Henrique Fendrich (Crônica de São Bento)
Jornalista são-bentense residindo em Brasília/DF
Que o túmulo de Maria Bueno esteja rodeado por placas de agradecimento é coisa que eu já esperava. Acontece em muitas cidades: uma jovem é morta na flor da idade e desde então milagres começam a ser atribuídos a ela. Maria Bueno é a santinha de Curitiba, assim como Olga Tavares é a de Taubaté, ou Julieta Chaves é a de Sorocaba. Ergue-se uma capela no túmulo e o local passa a receber a visita de peregrinos. Entre os que recebem uma graça, alguns se lembram de agradecer. E mandam fazer uma placa, para que o milagre não seja esquecido.
Tudo isso eu já esperava quando visitei (turista estranho que sou) o cemitério de Curitiba. O que realmente me espantou estava a algumas fileiras de distância, no túmulo do Barão do Serro Azul. Ora, antes de ser uma rua, o Barão do Serro Azul foi um importante político e empresário paranaense, tido como o maior produtor de erva-mate do mundo. Morreu executado, em meio às estripulias da Revolução Federalista. Curiosamente, seus restos não estão no túmulo a ele dedicado.
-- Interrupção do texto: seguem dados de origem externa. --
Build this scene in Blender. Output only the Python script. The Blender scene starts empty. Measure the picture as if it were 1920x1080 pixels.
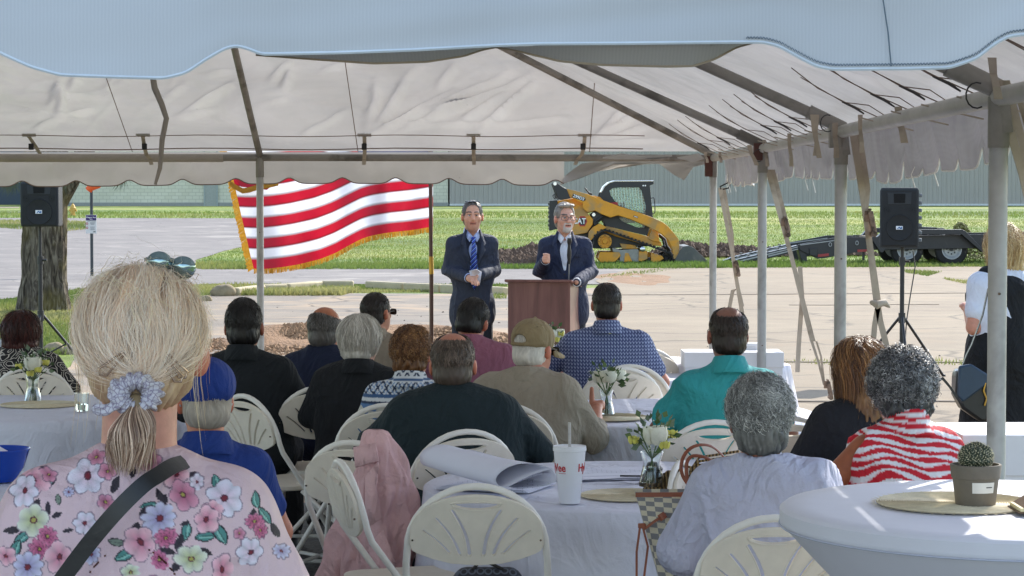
import bpy, bmesh, math, random
import numpy as np
from mathutils import Vector, Matrix
random.seed(7); rng = np.random.default_rng(7)
sc = bpy.context.scene; COL = sc.collection
# ---------------- camera, sky, sun, exposure ----------------
H = 1.8; F = 4400.0; PITCH = math.atan(174/4400)
cam = bpy.data.cameras.new('camera'); camo = bpy.data.objects.new('camera', cam); COL.objects.link(camo)
camo.location = (0, 0, H); camo.rotation_euler = (math.pi/2-PITCH, 0, 0)
cam.lens = F/1920*36; cam.sensor_width = 36; cam.clip_start = .1; cam.clip_end = 3000
sc.camera = camo
SX, SY = .70, 1.15                                   # sunward horizontal metres per metre of height
SUN_EL = math.atan(1/math.hypot(SX, SY)); SUN_AZ = math.atan2(SX, SY)
w = bpy.data.worlds.new("World"); sc.world = w; w.use_nodes = True
nt = w.node_tree; nt.nodes.clear()
sky = nt.nodes.new('ShaderNodeTexSky'); sky.sky_type = 'NISHITA'; sky.sun_disc = False
sky.sun_elevation = SUN_EL; sky.sun_rotation = SUN_AZ; sky.dust_density = .6; sky.air_density = 1.0
bg = nt.nodes.new('ShaderNodeBackground'); bg.inputs[1].default_value = .15
wo = nt.nodes.new('ShaderNodeOutputWorld'); hs_ = nt.nodes.new('ShaderNodeHueSaturation'); hs_.inputs['Saturation'].default_value = .85; nt.links.new(sky.outputs[0], hs_.inputs['Color']); nt.links.new(hs_.outputs[0], bg.inputs[0]); nt.links.new(bg.outputs[0], wo.inputs[0])
sl = bpy.data.lights.new('sun', 'SUN'); sl.energy = 2.5; sl.angle = math.radians(.5); sl.color = (1, .95, .87)
so = bpy.data.objects.new('sun', sl); COL.objects.link(so)
so.rotation_euler = Vector((SX, SY, 1)).to_track_quat('Z', 'Y').to_euler()
sc.view_settings.view_transform = 'Standard'; sc.view_settings.look = 'None'
sc.view_settings.exposure = 1.5; sc.view_settings.gamma = 1; sc.view_settings.use_curve_mapping = False
sc.cycles.max_bounces = 8; sc.cycles.diffuse_bounces = 5; sc.cycles.use_denoising = True
# ---------------- placing ----------------
CP, SP = math.cos(PITCH), math.sin(PITCH)
def ray(px, py):
    a = (px-960)/F; b = (540-py)/F
    return np.array([a, CP+b*SP, -SP+b*CP])
def P(px, py, d):
    r = ray(px, py); t = d/r[1]; return Vector((r[0]*t, d, H+r[2]*t))
def terr(y):
    y = np.asarray(y, float); t = np.clip((y-75)/65, 0, 1); return .85*t*t*(3-2*t)
def G(px, py, off=0):
    r = ray(px, py); lo, hi = 1.0, 400.0
    for _ in range(50):
        m = (lo+hi)/2
        z = H+r[2]/r[1]*m
        if z > terr(m)+off: lo = m
        else: hi = m
    return (r[0]/r[1]*lo, lo)
def X(px, d): return (px-960)/F*d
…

Mas lá está uma plaquinha, em agradecimento por uma graça concedida.
Enquanto caminho pelo cemitério, dou-me conta do motivo para que ele seja objeto de visitação turística: evidentemente, houve em tempos passados uma competição para ver quem passava a eternidade melhor acomodado. O resultado são jazigos enormes e suntuosos, verdadeiros monumentos nos quais só falta uma cascata artificial com filhote de jacaré. Se Lázaro estivesse enterrado ali, Jesus diria “removam a pedra” – e os homens levariam dias.
No túmulo de um faraó, encontro homens retocando a pintura da enorme pirâmide que lhe serve de torre. Ouvem rádio, cantam e assobiam – Memento mori, eu lhes diria. No resto do cemitério só se ouve o vento – o vento e o sinistro balançar dos puxadores de gaveta em cada túmulo. Aproveito a sombra de um grande mausoléu para descansar. Mexo no celular e descubro que existe sinal wi-fi no meio do cemitério. Morto sim; desconectado, jamais.
Um quase-atropelado
Decidi atravessar a rua fora da faixa de pedestres - eu estava com pressa para chegar ao trabalho. Olhei para o lado de lá da pista e não vi carro algum. Do lado de cá, nem olhei: apenas desci da calçada e pus os pés na rua. No que fiz isso, passou a centímetros de mim um carro em velocidade. Foi tão rápido que, se ele houvesse me atingido, eu só daria pela coisa depois de morto.
Fiquei pensando no que teria acontecido se eu realmente tivesse sido atropelado. Logo se ajuntaria uma multidão ao meu redor. O motorista diria que eu havia entrado na frente do carro. Viria a assistência, mas seria tarde. É possível que eu emplacasse uma nota no jornal, quem sabe até na TV (me chamariam de “um jovem”).
Alguém colocaria a mão nos meus bolsos através de identificação, mas só acharia moedas e as chaves da casa. Abriria a minha bolsa. Encontraria um caderno, um livro e uma maçã. Mexeria no meu celular, mas demoraria a descobrir os meus parentes. No meu trabalho, só descobririam depois que ligassem atrás de mim. Mas eu levaria para o túmulo os acontecimentos da reunião que havia acompanhado pela manhã.
Todo esse cenário não me pareceu muito agradável, então é provável que eu preste mais atenção da próxima vez.